• SHORT TASK: Please quote every line word for word.

• INFORMATION PROVIDED:
▬▬▬▬▬▬▬▬▬▬

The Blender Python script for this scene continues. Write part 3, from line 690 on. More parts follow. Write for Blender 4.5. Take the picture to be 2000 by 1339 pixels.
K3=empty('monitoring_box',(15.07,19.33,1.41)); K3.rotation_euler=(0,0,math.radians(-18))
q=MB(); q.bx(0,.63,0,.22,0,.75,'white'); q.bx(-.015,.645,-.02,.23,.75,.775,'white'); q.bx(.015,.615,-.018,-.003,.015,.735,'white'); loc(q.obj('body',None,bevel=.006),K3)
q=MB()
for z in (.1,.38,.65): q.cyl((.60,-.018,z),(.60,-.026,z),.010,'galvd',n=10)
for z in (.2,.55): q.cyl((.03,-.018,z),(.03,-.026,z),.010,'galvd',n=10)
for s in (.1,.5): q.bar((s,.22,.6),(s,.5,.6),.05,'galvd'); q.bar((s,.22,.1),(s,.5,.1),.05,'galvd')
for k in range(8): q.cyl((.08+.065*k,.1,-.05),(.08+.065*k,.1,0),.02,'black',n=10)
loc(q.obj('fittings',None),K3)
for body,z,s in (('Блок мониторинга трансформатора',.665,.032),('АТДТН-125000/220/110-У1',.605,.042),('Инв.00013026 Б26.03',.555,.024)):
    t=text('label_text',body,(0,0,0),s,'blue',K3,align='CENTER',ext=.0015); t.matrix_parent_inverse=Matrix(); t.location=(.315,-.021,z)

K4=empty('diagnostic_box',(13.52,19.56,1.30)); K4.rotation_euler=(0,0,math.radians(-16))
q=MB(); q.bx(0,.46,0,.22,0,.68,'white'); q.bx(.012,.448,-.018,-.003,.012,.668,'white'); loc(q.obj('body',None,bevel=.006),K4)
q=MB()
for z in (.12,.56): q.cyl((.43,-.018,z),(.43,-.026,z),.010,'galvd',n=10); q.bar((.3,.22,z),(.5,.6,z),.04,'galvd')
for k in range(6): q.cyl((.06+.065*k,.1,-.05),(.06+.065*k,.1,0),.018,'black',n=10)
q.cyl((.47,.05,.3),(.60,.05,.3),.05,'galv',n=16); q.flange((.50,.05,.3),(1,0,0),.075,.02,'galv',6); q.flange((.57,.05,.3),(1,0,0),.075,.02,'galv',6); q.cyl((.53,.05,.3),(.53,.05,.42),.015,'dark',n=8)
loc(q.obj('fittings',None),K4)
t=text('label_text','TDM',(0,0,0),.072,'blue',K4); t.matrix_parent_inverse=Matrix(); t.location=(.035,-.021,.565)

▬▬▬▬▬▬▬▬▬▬

• OUTPUT FOR THIS TASK:
The Blender Python script for this scene continues. Write part 3, from line 690 on. More parts follow. Write for Blender 4.5. Take the picture to be 2000 by 1339 pixels.
K3=empty('monitoring_box',(15.07,19.33,1.41)); K3.rotation_euler=(0,0,math.radians(-18))
q=MB(); q.bx(0,.63,0,.22,0,.75,'white'); q.bx(-.015,.645,-.02,.23,.75,.775,'white'); q.bx(.015,.615,-.018,-.003,.015,.735,'white'); loc(q.obj('body',None,bevel=.006),K3)
q=MB()
for z in (.1,.38,.65): q.cyl((.60,-.018,z),(.60,-.026,z),.010,'galvd',n=10)
for z in (.2,.55): q.cyl((.03,-.018,z),(.03,-.026,z),.010,'galvd',n=10)
for s in (.1,.5): q.bar((s,.22,.6),(s,.5,.6),.05,'galvd'); q.bar((s,.22,.1),(s,.5,.1),.05,'galvd')
for k in range(8): q.cyl((.08+.065*k,.1,-.05),(.08+.065*k,.1,0),.02,'black',n=10)
loc(q.obj('fittings',None),K3)
for body,z,s in (('Блок мониторинга трансформатора',.665,.032),('АТДТН-125000/220/110-У1',.605,.042),('Инв.00013026 Б26.03',.555,.024)):
    t=text('label_text',body,(0,0,0),s,'blue',K3,align='CENTER',ext=.0015); t.matrix_parent_inverse=Matrix(); t.location=(.315,-.021,z)

K4=empty('diagnostic_box',(13.52,19.56,1.30)); K4.rotation_euler=(0,0,math.radians(-16))
q=MB(); q.bx(0,.46,0,.22,0,.68,'white'); q.bx(.012,.448,-.018,-.003,.012,.668,'white'); loc(q.obj('body',None,bevel=.006),K4)
q=MB()
for z in (.12,.56): q.cyl((.43,-.018,z),(.43,-.026,z),.010,'galvd',n=10); q.bar((.3,.22,z),(.5,.6,z),.04,'galvd')
for k in range(6): q.cyl((.06+.065*k,.1,-.05),(.06+.065*k,.1,0),.018,'black',n=10)
q.cyl((.47,.05,.3),(.60,.05,.3),.05,'galv',n=16); q.flange((.50,.05,.3),(1,0,0),.075,.02,'galv',6); q.flange((.57,.05,.3),(1,0,0),.075,.02,'galv',6); q.cyl((.53,.05,.3),(.53,.05,.42),.015,'dark',n=8)
loc(q.obj('fittings',None),K4)
t=text('label_text','TDM',(0,0,0),.072,'blue',K4); t.matrix_parent_inverse=Matrix(); t.location=(.035,-.021,.565)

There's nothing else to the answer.